Beyza hoca, din eğitiminin bir çoğulculuk bilinci kazandırması gerektiğini düşünüyordu. İnsanlar arasındaki dini, mezhepsel, kültürel, sosyal çoğulculuğun doğal kabul edilmesi gerektiğini, dini ve kültürel farklılıkların çatışma kaynağı olmaktan çıkarılması gerektiğine inanan Beyza hoca, kadın-erkek ayırımı yapmadan bütün insanların barış içerisinde birarada yaşamaya katkı sunması gerektiğini düşünüyordu.

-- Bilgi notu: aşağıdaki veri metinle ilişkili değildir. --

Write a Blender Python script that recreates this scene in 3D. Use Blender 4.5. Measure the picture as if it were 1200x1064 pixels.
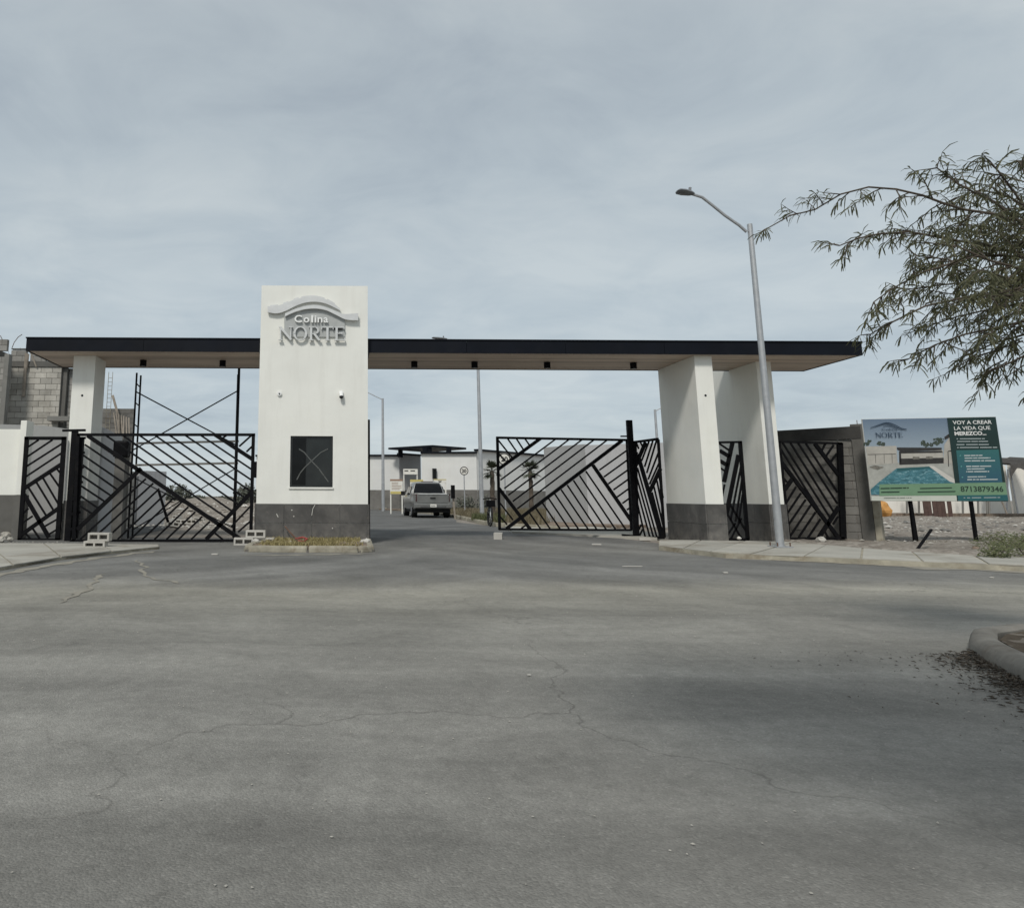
import bpy, bmesh, math, random
from mathutils import Vector, Matrix, noise
random.seed(7)
R = math.radians
sc = bpy.context.scene
for o in list(bpy.data.objects): bpy.data.objects.remove(o)
COL = sc.collection

# ------------------------------------------------------------------ camera
FPX, PX, PY, W, H = 850.0, 400.0, 435.0, 1200.0, 1064.0
PITCH, ROLL, EYE = R(9.8), R(0.3), 1.0
_f = Vector((0, math.cos(PITCH), math.sin(PITCH)))
_r = Vector((1, 0, 0)); _u = _r.cross(_f)
_r2 = _r*math.cos(ROLL) + _u*math.sin(ROLL); _u2 = _u*math.cos(ROLL) - _r*math.sin(ROLL)
cd = bpy.data.cameras.new('camera'); cam = bpy.data.objects.new('camera', cd); COL.objects.link(cam)
m = Matrix.Identity(4)
for i in range(3): m[i][0], m[i][1], m[i][2] = _r2[i], _u2[i], -_f[i]
m[2][3] = EYE
cam.matrix_world = m
cd.sensor_width = 36; cd.sensor_fit = 'HORIZONTAL'; cd.lens = FPX*36/W
cd.shift_x = (W/2-PX)/W; cd.shift_y = (PY-H/2)/W
cd.clip_end = 3000; cd.clip_start = 0.05
sc.camera = cam

# ------------------------------------------------------------------ light
SUN_EL, SUN_AZ = R(48), R(23)          # sun stands behind the viewer and to the left
sund = Vector((-math.sin(SUN_AZ)*math.cos(SUN_EL), -math.cos(SUN_AZ)*math.cos(SUN_EL), math.sin(SUN_EL)))
ld = bpy.data.lights.new('sun', 'SUN'); ld.energy = 1.5; ld.angle = R(10); ld.color = (1.0, .965, .90)
sun = bpy.data.objects.new('sun', ld); COL.objects.link(sun)
sun.rotation_euler = sund.to_track_quat('Z', 'Y').to_euler()
w = bpy.data.worlds.new('World'); sc.world = w; w.use_nodes = True
nt = w.node_tree; N = nt.nodes; L = nt.links; N.clear()
out = N.new('ShaderNodeOutputWorld'); bg = N.new('ShaderNodeBackground'); bg.inputs[1].default_value = 0.1
L.new(bg.outputs[0], out.inputs[0])
sky = N.new('ShaderNodeTexSky'); sky.sky_type = 'NISHITA'; sky.sun_disc = False
sky.sun_elevation = SUN_EL; sky.sun_rotation = math.atan2(sund.x, sund.y)
tc = N.new('ShaderNodeTexCoord'); sp = N.new('ShaderNodeSeparateXYZ'); L.new(tc.outputs['Generated'], sp.inputs[0])
def mth(op, a, b=None, c=None, tree=None):
    t = tree or nt
    n = t.nodes.new('ShaderNodeMath'); n.operation = op
    for i, x in enumerate((a, b, c)):
        if x is None: continue
        if isinstance(x, (int, float)): n.inputs[i].default_value = x
        else: t.links.new(x, n.inputs[i])
    return n.outputs[0]
den = mth('ADD', mth('MAXIMUM', sp.outputs[2], 0), 0.16)
cx = mth('DIVIDE', sp.outputs[0], den); cy = mth('DIVIDE', sp.outputs[1], den)
cmb = N.new('ShaderNodeCombineXYZ'); L.new(cx, cmb.inputs[0]); L.new(mth('MULTIPLY', cy, 1.25), cmb.inputs[1])
def wnoise(scale, detail, rough, dist=0, off=0):
    mp = N.new('ShaderNodeMapping'); mp.inputs['Location'].default_value = (off, off*.7, off)
    L.new(cmb.outputs[0], mp.inputs[0])
    n = N.new('ShaderNodeTexNoise'); n.inputs['Scale'].default_value = scale; n.inputs['Detail'].default_value = detail
    n.inputs['Roughness'].default_value = rough; n.inputs['Distortion'].default_value = dist
    L.new(mp.outputs[0], n.inputs['Vector']); return n.outputs[0]
n1 = wnoise(.9, 5, .55, .3, 3.1); n2 = wnoise(2.6, 6, .6, .6, 8.2)
nn = mth('ADD', mth('MULTIPLY', n1, .62), mth('MULTIPLY', n2, .38))
cr = N.new('ShaderNodeValToRGB'); L.new(nn, cr.inputs[0])
e = cr.color_ramp.elements
e[0].position = .34; e[0].color = (.235, .282, .325, 1)
e[1].position = .62; e[1].color = (.425, .465, .475, 1)
k = cr.color_ramp.elements.new(.47); k.color = (.325, .375, .405, 1)
hz = N.new('ShaderNodeValToRGB'); L.new(sp.outputs[2], hz.inputs[0])
he = hz.color_ramp.elements
he[0].position = 0.0; he[0].color = (.41, .45, .475, 1); he[1].position = .6; he[1].color = (.315, .335, .352, 1)
k = he.new(.25); k.color = (.36, .41, .44, 1)
mx = N.new('ShaderNodeMix'); mx.data_type = 'RGBA'; mx.inputs[0].default_value = .36
L.new(cr.outputs[0], mx.inputs[6]); L.new(hz.outputs[0], mx.inputs[7])
sc10 = N.new('ShaderNodeVectorMath'); sc10.operation = 'SCALE'; sc10.inputs[3].default_value = 9.2
L.new(mx.outputs[2], sc10.inputs[0])
mx2 = N.new('ShaderNodeMix'); mx2.data_type = 'RGBA'; mx2.inputs[0].default_value = .93
L.new(sky.outputs[0], mx2.inputs[6]); L.new(sc10.outputs[0], mx2.inputs[7])
L.new(mx2.outputs[2], bg.inputs[0])
sc.view_settings.view_transform = 'Standard'; sc.view_settings.look = 'None'
sc.view_settings.exposure = 0.62; sc.view_settings.gamma = 1; sc.view_settings.use_curve_mapping = False
sc.render.engine = 'CYCLES'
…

Hiçbir milletin, dinin, kültürün, kimliğin, cinsiyetin ve cemaatin tek başına insanlığın sorunlarını çözmeye yetmediğini düşünen Beyza hoca, bütün insanlığın farklılıklarıyla bir bütün olarak sorunlarını çözebileceği şeklindeki kanaatini şu şekilde ifade etmektedir: “Bugün dünya, kültürlerin dillerin ve dinlerin iç içe yasadigi bir duruma gelmistir; kültürler ve dinler birbirine açılmıştır ve insanlar sınırlara ragmen bir insanlik bütünlügü içinde birleşmiş gibidirler. Fakat bu somut gerçek beraberinde başa çıkılması zor sorunlarda getirmistir. Artik hiçbir sorun tek bir millet çerçeveisnde veya tek bir dini veya ruhani cemaatin görüsleri dogrultusunda çözümlenememektedir.”
Sevgiyi, bilgiyi, öğrenmeyi, gelişmeyi, saygıyı ve dayanışmayı esas alan, hayatı boyunca insanın her şeyin asli ölçüsü olduğu şeklindeki hümanist düşüncenin ilahiyattaki ve eğitimdeki temsilciliğini ve öncülüğünü yapan sevgili hocam Beyza Bilgin’i sevgiyle, rahmetle, minnetle ve saygıyla anıyorum.